Tuesday, April 4, 2017

Don't Be Shocked: It's Okay to Not Attend the Funeral

There are many reasons that people do not attend a funeral.

Let's run through some reasons, all of which, I have professionally witnessed:
  • Away on vacation
  • About to take vacation, which is nonrefundable
  • Moving (this happened to me!)
  • Bad weather
  • Lack of travel means or funds
  • Poor health
  • Too many deaths in close succession
  • Not speaking to surviving family members
  • Myriad fractured-relationship issues
The Condolence Coach says of any and all reasons:  IT'S OKAY. A funeral should be a magnet for care and respect, NOT an arena to revisit wounds or iron out strife.
Author photo

How do you say "I'm not coming"?

I'd advise diplomacy. You do not need to release a rant, or whine with guilt.

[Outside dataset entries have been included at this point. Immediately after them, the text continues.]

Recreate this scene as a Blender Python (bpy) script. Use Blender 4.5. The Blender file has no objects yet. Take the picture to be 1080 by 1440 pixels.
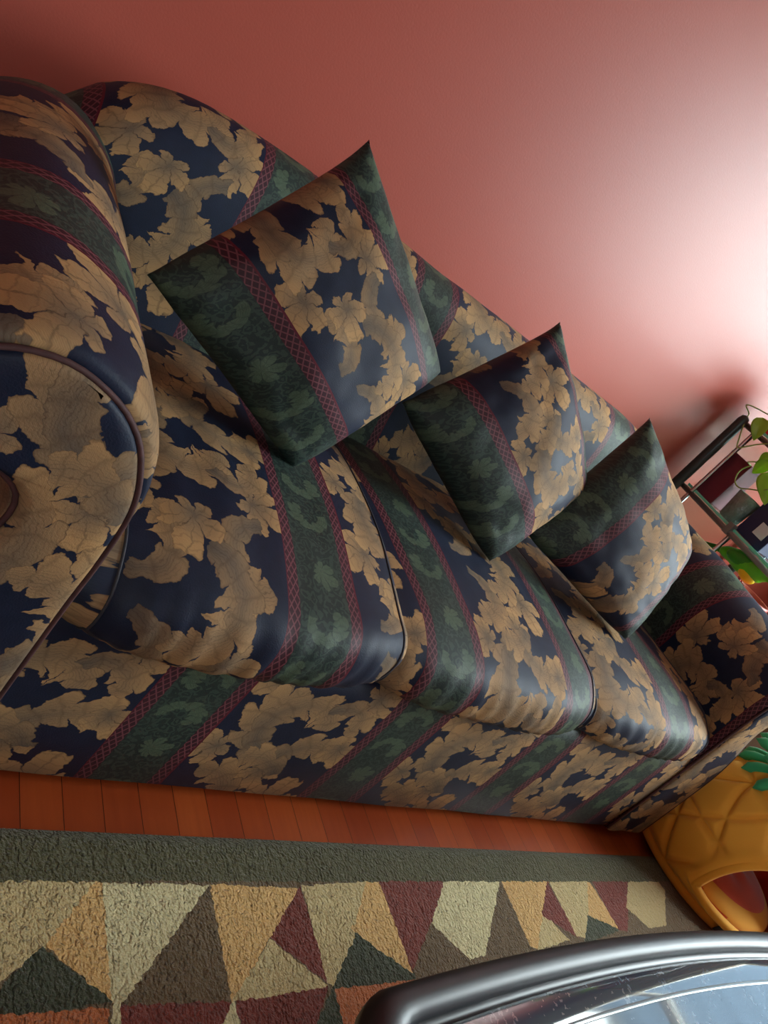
import bpy, bmesh, math, random
from mathutils import Vector, Matrix, noise as mnoise
random.seed(7)
S = bpy.context.scene
COL = S.collection
PI = math.pi

# ------------------------------------------------------------------ camera
cam_d = bpy.data.cameras.new('camera')
cam = bpy.data.objects.new('camera', cam_d); COL.objects.link(cam)
RX = [[0.702244, -0.336922, 0.627166], [0.308574, -0.649839, -0.694616], [0.641588, 0.681317, -0.352381]]
cam.matrix_world = Matrix(((RX[0][0], -RX[1][0], -RX[2][0], -0.2676),
                           (RX[0][1], -RX[1][1], -RX[2][1], -1.5488),
                           (RX[0][2], -RX[1][2], -RX[2][2], 0.9737),
                           (0, 0, 0, 1)))
cam_d.sensor_fit = 'VERTICAL'; cam_d.sensor_height = 36.0
cam_d.lens = 36.0 * 1081.13 / 1440.0
cam_d.clip_start = .02
S.camera = cam

# ------------------------------------------------------------------ light
S.view_settings.view_transform = 'Standard'; S.view_settings.look = 'None'
S.view_settings.gamma = 1.0; S.view_settings.use_curve_mapping = False
S.view_settings.exposure = 1.6
world = bpy.data.worlds.new('sky'); S.world = world; world.use_nodes = True
wn = world.node_tree
bg = wn.nodes['Background']
geo = wn.nodes.new('ShaderNodeTexCoord'); sepw = wn.nodes.new('ShaderNodeSeparateXYZ')
wn.links.new(geo.outputs['Generated'], sepw.inputs[0])
rmp = wn.nodes.new('ShaderNodeValToRGB')
rmp.color_ramp.elements[0].position = .45; rmp.color_ramp.elements[0].color = (.35, .38, .38, 1)
rmp.color_ramp.elements[1].position = .62; rmp.color_ramp.elements[1].color = (.88, .95, 1.0, 1)
mr = wn.nodes.new('ShaderNodeMath'); mr.operation = 'MULTIPLY_ADD'
mr.inputs[1].default_value = .5; mr.inputs[2].default_value = .5
wn.links.new(sepw.outputs['Z'], mr.inputs[0]); wn.links.new(mr.outputs[0], rmp.inputs[0])
wn.links.new(rmp.outputs[0], bg.inputs[0]); bg.inputs[1].default_value = SKY = 9.0
def area(name, loc, rot, sx, sy):
    l = bpy.data.lights.new(name, 'AREA'); l.shape = 'RECTANGLE'; l.size = sx; l.size_y = sy
    l.cycles.is_portal = True
    o = bpy.data.objects.new(name, l); COL.objects.link(o); o.location = loc; o.rotation_euler = rot
    return o
WX = 3.6                                         # right wall
WIN = (-2.55, -.55, 1.0, 2.70)                   # window in the right wall y0,y1,z0,z1
FILL_WIN = (-1.55, -.9, 1.5, 2.3)                     # unseen window added for weak fill light, opposite the sofa x0,x1,z0,z1
area('window_portal', (WX+.16, (WIN[0]+WIN[1])/2, (WIN[2]+WIN[3])/2), (0, PI/2, 0), WIN[3]-WIN[2], WIN[1]-WIN[0])
area('window_portal', ((FILL_WIN[0]+FILL_WIN[1])/2, -4.36, (FILL_WIN[2]+FILL_WIN[3])/2), (PI/2, 0, 0), FILL_WIN[1]-FILL_WIN[0], FILL_WIN[3]-FILL_WIN[2])  # portal of the added fill window
sun = bpy.data.lights.new('sun', 'SUN'); sun.energy = 0.55; sun.angle = math.radians(9); sun.color = (1, .96, .92)
so = bpy.data.objects.new('sun', sun); COL.objects.link(so)
so.rotation_euler = Vector((-1.8, 1.65, -1.1)).to_track_quat('-Z', 'Y').to_euler()

# ------------------------------------------------------------------ helpers
def tag(o, label=None, cat=None, group=None, kind=None):
    if label: o['label'] = label
    if cat: o['category'] = cat
    if group: o['group'] = group
    if kind: o['kind'] = kind
    return o
def empty(name, loc, label=None, cat=None, group=None, rz=0):
    o = bpy.data.objects.new(name, None); COL.objects.link(o); o.location = loc; o.rotation_euler = (0, 0, rz)
    o.empty_display_size = .05
    return tag(o, label, cat, group)
def mesh_obj(name, verts, faces, mats, parent=None, uvs=None, smooth=True, midx=None):
    """verts in world coordinates; uvs per vertex or per loop (list of lists per face)"""
    me = bpy.data.meshes.new(name)
    off = Vector((0, 0, 0))
    if parent is not None:
        off = parent_world(parent)
    me.from_pydata([tuple(Vector(v)-off) for v in verts], [], faces)
    if not isinstance(mats, (list, tuple)): mats = [mats]
    for m in mats: me.materials.append(m)
    if uvs is not None:
        uvl = me.uv_layers.new(name='UVMap')
        if len(uvs) == len(verts) and not isinstance(uvs[0][0], (list, tuple)):
            for lp in me.loops: uvl.data[lp.index].uv = uvs[lp.vertex_index]
        else:
            i = 0
            for fu in uvs:
                for q in fu: uvl.data[i].uv = q; i += 1
    if smooth:
        for p in me.polygons: p.use_smooth = True
    if midx:
        for p, k in zip(me.polygons, midx): p.material_index = k
    o = bpy.data.objects.new(name, me); COL.objects.link(o)
    if parent is not None: o.parent = parent
    return o
def parent_world(p):
    v = Vector((0, 0, 0))
    while p is not None:
        v += p.location; p = p.parent
    return v
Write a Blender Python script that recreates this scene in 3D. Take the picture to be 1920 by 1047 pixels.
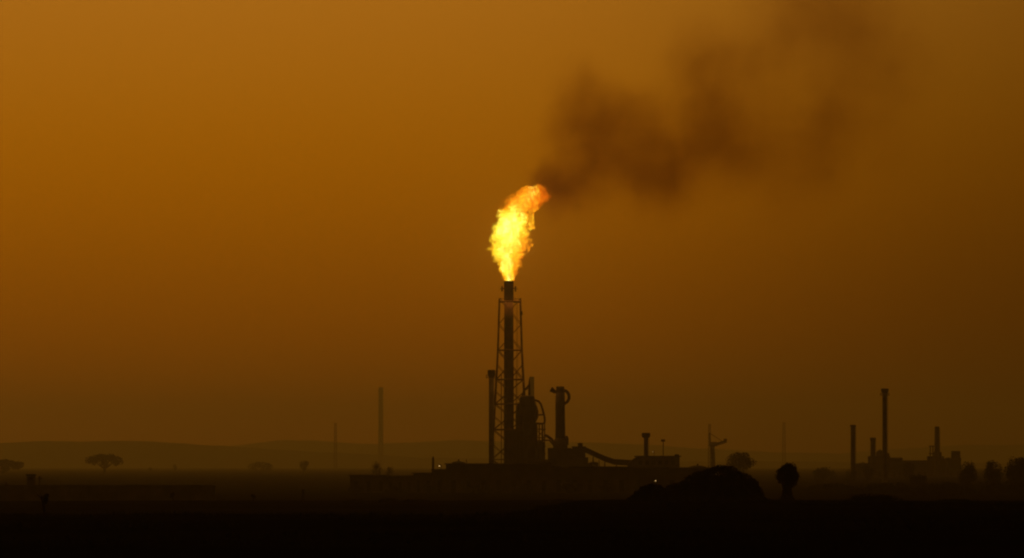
import bpy, math, random
from mathutils import Vector, noise as mnoise

for o in list(bpy.data.objects): bpy.data.objects.remove(o)
S = bpy.context.scene
C = S.collection
R = math.radians
rnd = random.Random(7)

# ------------------------------------------------------------------ camera
FPX, HZ, CAMZ = 8120.0, 872.0, 9.0          # focal length in photo pixels, horizon row, eye height
cam_d = bpy.data.cameras.new("camera"); cam = bpy.data.objects.new("camera", cam_d); C.objects.link(cam)
cam_d.sensor_width = 36.0; cam_d.lens = FPX/1920*36.0
cam_d.shift_y = (HZ-523.5)/1920
cam_d.clip_start = 1.0; cam_d.clip_end = 60000.0
cam.location = (0, 0, CAMZ); cam.rotation_euler = (R(90), 0, 0)
S.camera = cam

def W(px, py, D):
    "the point at depth D seen in the photograph at px, py"
    return Vector(((px-960)/FPX*D, D, CAMZ+(HZ-py)/FPX*D))
def mx(px, D): return (px-960)/FPX*D
def mz(py, D): return CAMZ+(HZ-py)/FPX*D

# ------------------------------------------------------------------ view + render
S.view_settings.view_transform = 'Standard'; S.view_settings.look = 'None'
S.view_settings.exposure = 0; S.view_settings.gamma = 1
S.render.engine = 'CYCLES'
cy = S.cycles
cy.use_denoising = True
cy.max_bounces = 4; cy.diffuse_bounces = 1; cy.glossy_bounces = 1; cy.volume_bounces = 0; cy.transparent_max_bounces = 16
cy.volume_max_steps = 512
cy.use_light_tree = True
cy.pixel_filter_type = 'BLACKMAN_HARRIS'; cy.filter_width = 2.1      # a soft long lens through dusty air

# ------------------------------------------------------------------ sky: dusk light through a pall of dust
wd = bpy.data.worlds.new("World"); S.world = wd; wd.use_nodes = True
nt = wd.node_tree; nt.nodes.clear()
def N(tree, typ, **kw):
    n = tree.nodes.new(typ)
    for k, v in kw.items():
        if k.startswith('i_'):
            key = k[2:]
            n.inputs[int(key) if key.isdigit() else key].default_value = v
        else: setattr(n, k, v)
    return n
def L(tree, a, b): tree.links.new(a, b)
def M(tree, op, a, b=None, c=None, clamp=False):
    n = tree.nodes.new('ShaderNodeMath'); n.operation = op; n.use_clamp = clamp
    for i, v in enumerate((a, b, c)):
        if v is None: continue
        if isinstance(v, (int, float)): n.inputs[i].default_value = v
        else: tree.links.new(v, n.inputs[i])
    return n.outputs[0]
def ramp(tree, fac, stops, interp='LINEAR'):
    n = tree.nodes.new('ShaderNodeValToRGB'); cr = n.color_ramp; cr.interpolation = interp
    while len(cr.elements) > 1: cr.elements.remove(cr.elements[-1])
    for i, (p, col) in enumerate(stops):
        e = cr.elements[0] if i == 0 else cr.elements.new(p)
        e.position = p
        e.color = (*col, 1) if not isinstance(col, (int, float)) else (col, col, col, 1)
    if not isinstance(fac, (int, float)): tree.links.new(fac, n.inputs[0])
    return n.outputs[0]
SUN_EL, SUN_AZ = R(7), R(-28)                # veiled sun, out of frame to the left
tc = N(nt, 'ShaderNodeTexCoord'); sp = N(nt, 'ShaderNodeSeparateXYZ'); L(nt, tc.outputs['Generated'], sp.inputs[0])
x_, y_, z_ = sp.outputs
el = M(nt, 'ARCTAN2', z_, M(nt, 'SQRT', M(nt, 'ADD', M(nt, 'MULTIPLY', x_, x_), M(nt, 'MULTIPLY', y_, y_))))
az = M(nt, 'ARCTAN2', x_, y_)
ELMAX, AZMAX = 1.6, 3.1416
def pe(py): return max(0.0, math.atan((HZ-py)/FPX)/ELMAX)
SKY_V = [  # photo row -> sky radiance
 (872, (.25,.046,.003)), (800, (.270,.052,.0015)), (700, (.282,.062,.0002)), (600, (.305,.072,.0001)), (500, (.330,.086,.0001)),
 (400, (.375,.103,.0002)), (300, (.405,.118,.0007)), (200, (.430,.134,.003)), (100, (.450,.149,.006)), (0, (.465,.158,.009))]
stops = [(pe(p), c) for p, c in SKY_V] + [(.11, (.48,.18,.012)), (.15, (.44,.16,.010)), (.22, (.13,.045,.004)), (.4, (.008,.003,.0006)), (1, (.003,.0012,.0003))]
vcol = ramp(nt, M(nt, 'DIVIDE', M(nt, 'MAXIMUM', el, 0.0), ELMAX), stops, 'B_SPLINE')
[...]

If you have positive feelings but conflicting circumstances
  • Express your sincere sadness over the death.
  • Express your regret at being unable to be at the funeral, but suggest a visit at a later date.
  • Under the crush of details and sadness, the responsible person may agree that "later" sounds peaceful. In truth, "later" visits and condolence notes fill a void.
  • In the interim, spend some time reflecting on the deceased:  do you have unique photos, keepsakes, or memories to share?
  • Set a reminder, if necessary, to make that future visit happen.
If you have positive feelings but prohibitive circumstances:
  • Again, your sincere sadness over the death should be expressed, as well as your regret to not attend the funeral.
  • Since "later" may not be an option, you must do more than send flowers or sign your name to a card. While those emotions are peaking, begin jotting down memories, browse through a photo album and pull one or two images. Think about the deceased: what made them unique? Did they have an influence on you? How would you characterize their legacy? Your condolence note may turn into a long-winded letter but it will be special!
  • If you are physically unable to write, dictate to someone who can, or consider a recording. Yes, a phone call is an option but as my readers know, it lacks a permanence only possible with hold-in-your-hand notes and pictures.
If you have negative feelings
  • You--and they--don't belong at the funeral. It doesn't matter if your distaste is for the deceased or survivors--please stay away.
  • I am not judging your feelings; no doubt you have suffered angst and/or anger. The fractured relationship is probably not a secret, and I can assure you that the deceased's family may have had a whispered, anxious conversation about whether you would show up.
  • It happens: funeral home staff are asked to watch for, and bar, an unwanted visitor; sometimes an arrangement is made for a private viewing by the "difficult" family member, while family leaves for dinner.
  • Please remember that a funeral (we're using that term to cover all associated pre-and-post gatherings) is a tradition designed to render comfort. Accept your limitation in this regard.
Author photo

Beyond negative feelings: 

Now that you've read the 'DON'TS' surrounding negative feelings and funerals, here is the 'DO': 
  • Listen to your heart. If you notice a caring thought or endearing memory pushing through your negative feelings, jot it down. When you feel able, visit that thought or memory again and go a little deeper. jot down a little more. 
  • Maybe you have a snapshot somewhere, showing a good time once shared; put it with your notes.
  • It's not time--it may never be time, for you to write a condolence note to someone else, but as an act of compassion to yourself, you could be the recipient of the condolence.
  • You can also write a note to the deceased! I explain the why and how in my post, Dear Frank, I'm Sorry You Died: Writing to the deceased, . This may be an excellent tool for you to express your feelings, the highs and lows. This is not a letter that will ever be read, but it can provide important catharsis.

Boundaries and Freedom

American psychologist and co-founder of the Humanistic Psychology movement, Dr. Clark Moustakas, noted that we gain freedom through exercising boundaries. He pioneered self-acceptance over self-condemnation, and wrote: 
"Accept everything about yourself--and I mean everything. You are you and that is the beginning and the end. No apologies and no regrets."
Thank you for caring!

2 comments:

Steph said...

I have buried two young children within a three year period of my life. While I appreciate your post, I disagree. I asked my husband a few weeks after our daughter's funeral if one of our long time friends had attended because I didn't remember seeing him that day. My husband replied "no, he wasn't there....he doesn't do funerals". WHAT??? I was infuriated and yelled back "No One DOES funerals....but you DO IT any way"!

I will never forget the words..."he doesn't do funerals" and I will never forget that this person didn't attend.

Just my 2 cents.

Sincerely,
Steph

DEBORAH R. ROBERTS said...

Steph,
Thanks for writing: you've given powerful testimony! I do believe the support rendered by presence at a visitation/funeral/memorial has significant value. I tried to address difficult circumstances--many for which I have been asked advise.